La última película de Woody Allen ha dado oportunidad a los “viajados” para demostrar que han estado en París. El filme se inicia con una serie de tomas de la capital francesa, que les permite recitar, preferiblemente en francés, los nombres de los lugares que muestran. Y luego salen a contar que han visto “una linda la película sobre París”. Y también están los “leídos” que juegan a adivinar los personajes históricos que, con acierto notable, se retratan en el largometraje. Pero el genial director-guionista ha creado en el propio filme una caricatura de quienes van a hacer estas lecturas superficiales, se trata del pedante Paul, un experto en París, en arte y en arquitectura, tan informado como vacío. El analfabetismo semiótico no se supera con viajes ni con lecturas de preceptiva.

La película no va sobre París, ni sobre los años veinte. Ese lugar y ese tiempo son el telón de fondo sobre el que transcurre el conflicto esencial. Pensar que esos son los temas principales sería equivalente a afirmar que Dinamarca es el tema Hamlet. El argumento de Medianoche en París es un análisis de la situación del creador frente a su obra. Esa mortal inseguridad que asalta al escritor, al guionista, al cineasta, a cualquier artista frente a sus propias creaciones. Woody Allen se retrataba en los filmes en los que también actuaba, como un inseguro radical. Las más de las veces el personaje era escritor o guionista, en el supuesto que esto no incluya necesariamente a aquello.
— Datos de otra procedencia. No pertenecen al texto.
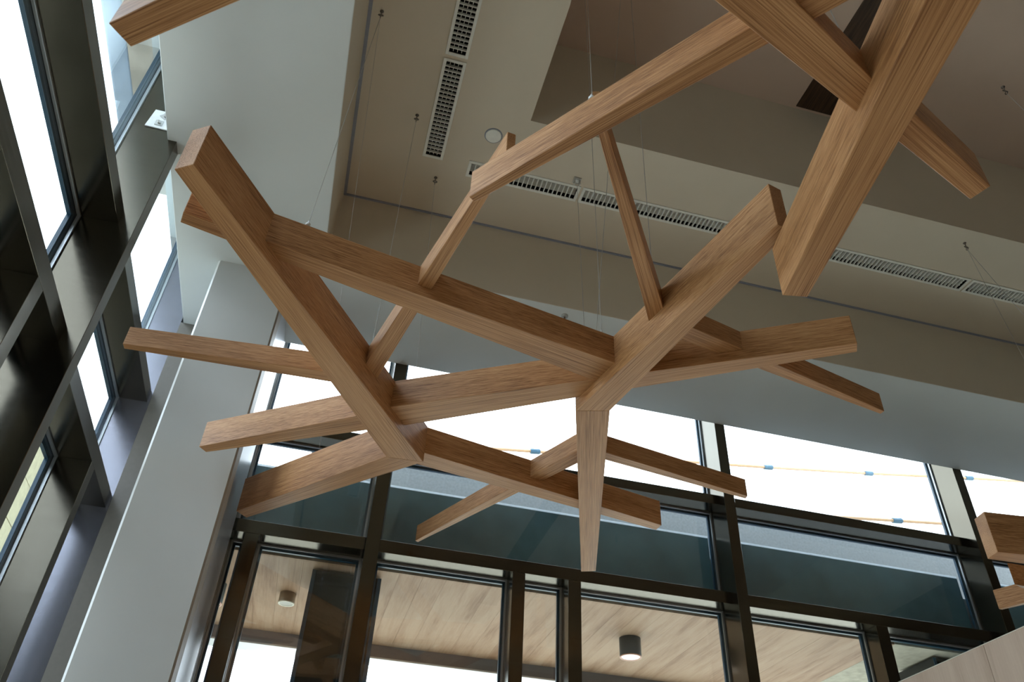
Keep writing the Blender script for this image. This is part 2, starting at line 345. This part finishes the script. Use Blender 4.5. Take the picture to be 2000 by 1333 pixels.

Todo esto se entiende mejor si admitimos, como parece hacerlo Allen, que el cine es un género más de la literatura.

Uno de los mayores logros del filme es el personaje central, Gil, magistralmente interpretado por Owen Wilson, que nos recuerda sin imitarlo al Woody Allen joven de sus primeras películas… especial y justamente por su enternecedora inseguridad. Es un guionista que ha escrito una novela de la que no se siente satisfecho y cree que viviendo en París encontrará la circunstancia que le permitirá hacer una gran obra. En mágicos viajes en el tiempo llega a los años veinte, cuando entonces sí París era una fiesta, y puede hablar con Hemingway, Scott Fitzgerald, Gertrude Stein y otros monstruos sagrados de aquellos tiempos. La conclusión es que no es necesario vivir en ninguna Ciudad Luz, ni en ninguna década feliz, para crear el gran libro.

El artista suda sangre en la noche del huerto antes de decidirse a lanzar el fruto de su labor, quiere pedir opiniones a media humanidad, para que lo alienten y le permitan vencer su falta de fe. Conflicto que retrata muy bien la película y que no se resuelve en consultas. No se escribe, ni se hace arte, ni cine, sobre el criterio de otros. El creador debe crearse a sí mismo, lo dijo Keats. De ello es muy buen ejemplo el mismo Woody Allen, capaz de hacer películas iconoclastas, salidas de los esquemas comerciales, incorrectas, sin duda inconsultas y, sin embargo, exitosas.